Look for the line containing "Write the bpy" and the line containing "COL = scene.collection" in the entries below. Copy those two and all lines between them exactly, leaving out pictures.

════

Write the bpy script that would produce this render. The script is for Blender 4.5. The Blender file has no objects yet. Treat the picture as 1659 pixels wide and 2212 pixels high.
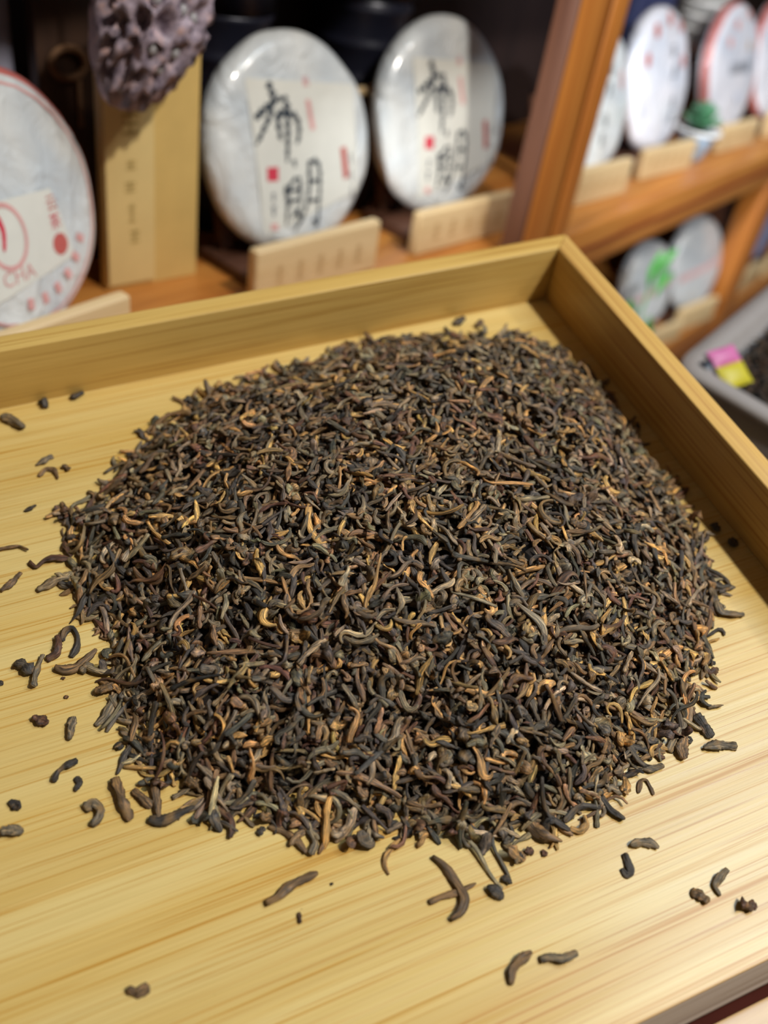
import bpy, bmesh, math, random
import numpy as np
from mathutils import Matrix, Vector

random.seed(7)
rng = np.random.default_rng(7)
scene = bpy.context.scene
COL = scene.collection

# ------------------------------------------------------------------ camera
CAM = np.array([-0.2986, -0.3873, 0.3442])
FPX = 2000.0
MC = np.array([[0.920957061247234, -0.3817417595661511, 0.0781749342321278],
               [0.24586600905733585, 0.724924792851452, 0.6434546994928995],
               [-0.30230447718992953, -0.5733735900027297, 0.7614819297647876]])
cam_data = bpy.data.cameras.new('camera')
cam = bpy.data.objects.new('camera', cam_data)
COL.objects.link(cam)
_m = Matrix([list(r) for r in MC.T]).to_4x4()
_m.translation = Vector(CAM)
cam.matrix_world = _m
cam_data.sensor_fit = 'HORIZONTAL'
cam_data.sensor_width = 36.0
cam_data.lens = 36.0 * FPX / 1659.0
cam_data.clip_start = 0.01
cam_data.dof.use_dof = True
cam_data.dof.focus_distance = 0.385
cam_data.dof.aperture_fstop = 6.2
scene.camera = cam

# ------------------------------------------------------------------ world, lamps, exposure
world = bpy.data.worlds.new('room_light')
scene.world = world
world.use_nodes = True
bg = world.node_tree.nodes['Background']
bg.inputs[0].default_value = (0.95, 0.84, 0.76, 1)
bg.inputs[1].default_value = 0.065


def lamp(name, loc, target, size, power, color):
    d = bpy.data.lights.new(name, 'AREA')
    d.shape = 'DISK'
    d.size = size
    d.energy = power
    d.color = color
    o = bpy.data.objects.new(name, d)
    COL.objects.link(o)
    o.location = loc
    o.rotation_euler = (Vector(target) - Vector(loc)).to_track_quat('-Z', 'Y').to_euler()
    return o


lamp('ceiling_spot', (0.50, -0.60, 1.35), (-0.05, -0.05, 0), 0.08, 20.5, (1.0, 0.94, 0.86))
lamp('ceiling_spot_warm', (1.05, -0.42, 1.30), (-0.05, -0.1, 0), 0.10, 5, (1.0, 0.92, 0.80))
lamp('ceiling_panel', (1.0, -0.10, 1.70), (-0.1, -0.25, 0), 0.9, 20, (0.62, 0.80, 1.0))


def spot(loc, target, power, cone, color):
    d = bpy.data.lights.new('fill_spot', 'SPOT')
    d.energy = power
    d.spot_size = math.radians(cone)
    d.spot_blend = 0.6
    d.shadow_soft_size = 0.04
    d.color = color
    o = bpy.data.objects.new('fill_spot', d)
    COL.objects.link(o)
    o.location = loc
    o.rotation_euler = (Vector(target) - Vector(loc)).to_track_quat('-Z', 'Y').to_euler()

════

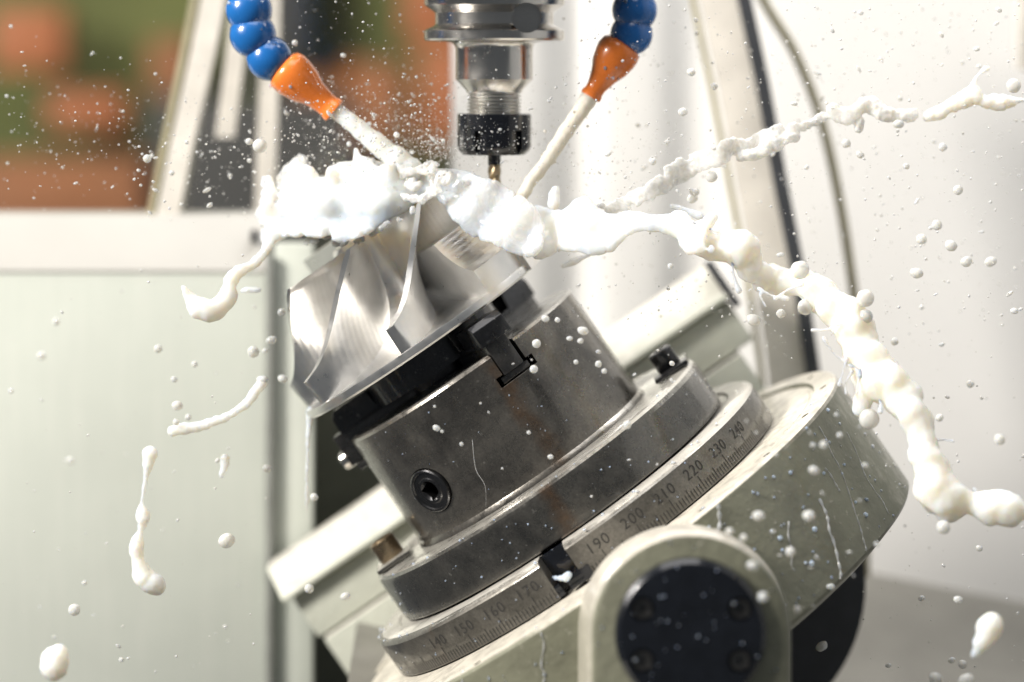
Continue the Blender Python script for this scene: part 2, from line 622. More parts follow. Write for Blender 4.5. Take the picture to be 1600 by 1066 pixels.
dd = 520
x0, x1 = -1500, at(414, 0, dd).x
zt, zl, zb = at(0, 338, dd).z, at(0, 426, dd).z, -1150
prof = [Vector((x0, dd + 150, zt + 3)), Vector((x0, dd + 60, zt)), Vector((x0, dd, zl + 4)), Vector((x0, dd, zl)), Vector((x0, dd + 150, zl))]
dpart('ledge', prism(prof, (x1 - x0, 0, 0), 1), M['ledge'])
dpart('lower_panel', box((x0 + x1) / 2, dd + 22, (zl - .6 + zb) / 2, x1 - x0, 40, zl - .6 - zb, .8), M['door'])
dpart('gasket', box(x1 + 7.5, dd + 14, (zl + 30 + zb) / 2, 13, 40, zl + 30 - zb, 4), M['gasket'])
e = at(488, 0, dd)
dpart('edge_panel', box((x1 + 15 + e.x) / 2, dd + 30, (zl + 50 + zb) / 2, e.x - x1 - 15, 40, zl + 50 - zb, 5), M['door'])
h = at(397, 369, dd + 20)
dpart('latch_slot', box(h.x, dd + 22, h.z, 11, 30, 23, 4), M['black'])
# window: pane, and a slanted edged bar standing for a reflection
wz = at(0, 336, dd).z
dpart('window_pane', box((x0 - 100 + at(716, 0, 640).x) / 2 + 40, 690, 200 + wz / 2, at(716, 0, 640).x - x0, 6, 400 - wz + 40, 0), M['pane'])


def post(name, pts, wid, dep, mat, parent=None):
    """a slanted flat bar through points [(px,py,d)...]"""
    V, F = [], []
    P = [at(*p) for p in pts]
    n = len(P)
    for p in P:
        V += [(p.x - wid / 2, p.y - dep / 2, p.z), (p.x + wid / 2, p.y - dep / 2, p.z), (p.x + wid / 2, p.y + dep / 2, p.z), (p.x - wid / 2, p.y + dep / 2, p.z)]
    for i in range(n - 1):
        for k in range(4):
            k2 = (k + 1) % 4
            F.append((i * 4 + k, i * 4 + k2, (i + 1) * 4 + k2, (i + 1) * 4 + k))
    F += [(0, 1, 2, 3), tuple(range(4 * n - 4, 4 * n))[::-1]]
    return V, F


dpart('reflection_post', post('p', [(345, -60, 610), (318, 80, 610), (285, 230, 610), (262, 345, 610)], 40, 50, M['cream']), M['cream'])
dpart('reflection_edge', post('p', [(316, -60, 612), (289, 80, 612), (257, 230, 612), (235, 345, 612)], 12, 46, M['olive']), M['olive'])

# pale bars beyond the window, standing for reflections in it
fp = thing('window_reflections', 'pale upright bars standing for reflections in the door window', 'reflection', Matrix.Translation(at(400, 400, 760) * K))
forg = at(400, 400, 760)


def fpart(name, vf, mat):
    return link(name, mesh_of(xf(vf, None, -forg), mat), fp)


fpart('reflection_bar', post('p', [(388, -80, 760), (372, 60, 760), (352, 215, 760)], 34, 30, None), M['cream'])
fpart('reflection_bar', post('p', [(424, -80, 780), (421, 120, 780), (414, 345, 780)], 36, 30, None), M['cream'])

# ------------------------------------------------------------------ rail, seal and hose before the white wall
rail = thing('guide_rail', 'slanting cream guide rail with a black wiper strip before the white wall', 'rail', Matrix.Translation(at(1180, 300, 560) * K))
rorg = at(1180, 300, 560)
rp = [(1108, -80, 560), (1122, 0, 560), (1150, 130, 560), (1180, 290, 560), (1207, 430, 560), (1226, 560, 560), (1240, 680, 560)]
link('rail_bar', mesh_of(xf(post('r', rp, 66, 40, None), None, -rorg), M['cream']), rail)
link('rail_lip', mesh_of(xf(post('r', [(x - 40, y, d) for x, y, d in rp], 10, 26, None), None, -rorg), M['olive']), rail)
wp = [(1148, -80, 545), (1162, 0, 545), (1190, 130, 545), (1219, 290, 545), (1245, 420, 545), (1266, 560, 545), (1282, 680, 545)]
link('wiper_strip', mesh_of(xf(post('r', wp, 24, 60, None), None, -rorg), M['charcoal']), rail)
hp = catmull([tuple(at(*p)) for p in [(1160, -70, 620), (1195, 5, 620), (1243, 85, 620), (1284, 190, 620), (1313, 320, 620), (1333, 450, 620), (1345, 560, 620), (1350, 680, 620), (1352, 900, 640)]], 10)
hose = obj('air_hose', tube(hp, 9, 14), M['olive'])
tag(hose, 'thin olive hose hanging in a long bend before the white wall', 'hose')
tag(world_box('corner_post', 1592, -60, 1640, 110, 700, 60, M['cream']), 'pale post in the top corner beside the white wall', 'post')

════

FULL ANSWER.
Write the bpy script that would produce this render. The script is for Blender 4.5. The Blender file has no objects yet. Treat the picture as 1659 pixels wide and 2212 pixels high.
import bpy, bmesh, math, random
import numpy as np
from mathutils import Matrix, Vector

random.seed(7)
rng = np.random.default_rng(7)
scene = bpy.context.scene
COL = scene.collection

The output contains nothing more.